It’s critical that companies use social media. Their competition is.
As Brian Solis says, “Engage or Die.”
The two big questions for companies to answer are: “what to do” and “how to do it?”
Facebook, Twitter, Youtube, LinkedIn, Myspace, Vimeo, Ning, Flickr… (I don’t think there is really enough space to create a list of EVERY social media network, but you get the idea)
How do you make sense of them all? For starters, with a couple of exceptions, each platform essentially serves a different purpose. Now I know there are copycats, but I’m going to just hit the main ones here – it’s a primer, not an exhaustive guide.
Lets break them down into a couple of basic categories: Interactive/Non-Interactive Communities and Multi/Mono-Media. By interactive I mean that you have an area to actively leave feedback that others are guaranteed to see.

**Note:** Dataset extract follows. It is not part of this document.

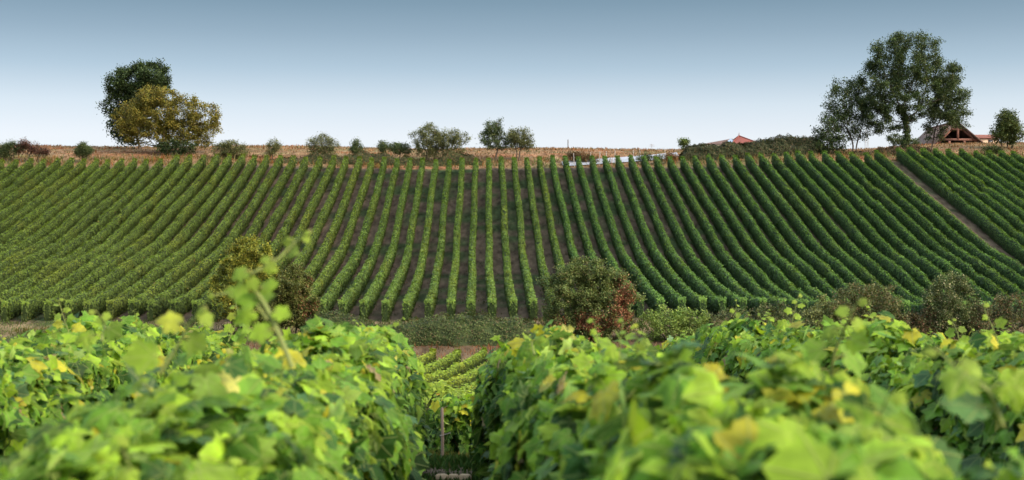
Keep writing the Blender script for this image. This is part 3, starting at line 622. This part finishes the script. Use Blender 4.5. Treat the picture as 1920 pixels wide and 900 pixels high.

By non-interactive, I mean essentially Twitter – I’ll explain that in a second before people start calling in the Capital One vikings to start throwing axes at me.
By Multi-Media, I mean simply that they hold more than one type of media (i.e. photo+video, etc…). By Mono-Media, I mean simply that they only hold one type of media (i.e. photo or video, but not both).
Interactive Multi-Media Communities: Facebook, Myspace, etc…
Interactive Mono-Multimedia Communities: LinkedIn, YouTube, Vimeo, Flickr, Photobucket, Imageshack, Picasa, etc…
Non-Interactive Communities: Twitter, etc…
I list Twitter as a non-interactive community because it is really simply just an information stream. It’s not set up to have conversations between individuals. Unlike Facebook, Myspace and even YouTube, there’s no real way to start a conversation and leave it up for others to see. Replies are swept away by the next wave of incoming posts. Even with Tweetdeck (an application allowing you to keep an eye on topics identified with #hashtags), old replies are buried under the new. For this reason, I prefer to think of it as an information stream that people jump into and out of as they interact with it. LinkedIn is borderline, but because you can post recommendations about people that others are able to see for an extended period of time (essentially indefinitely), I’m categorizing it as an interactive community (LinkedIn of course, has it’s own intricacies).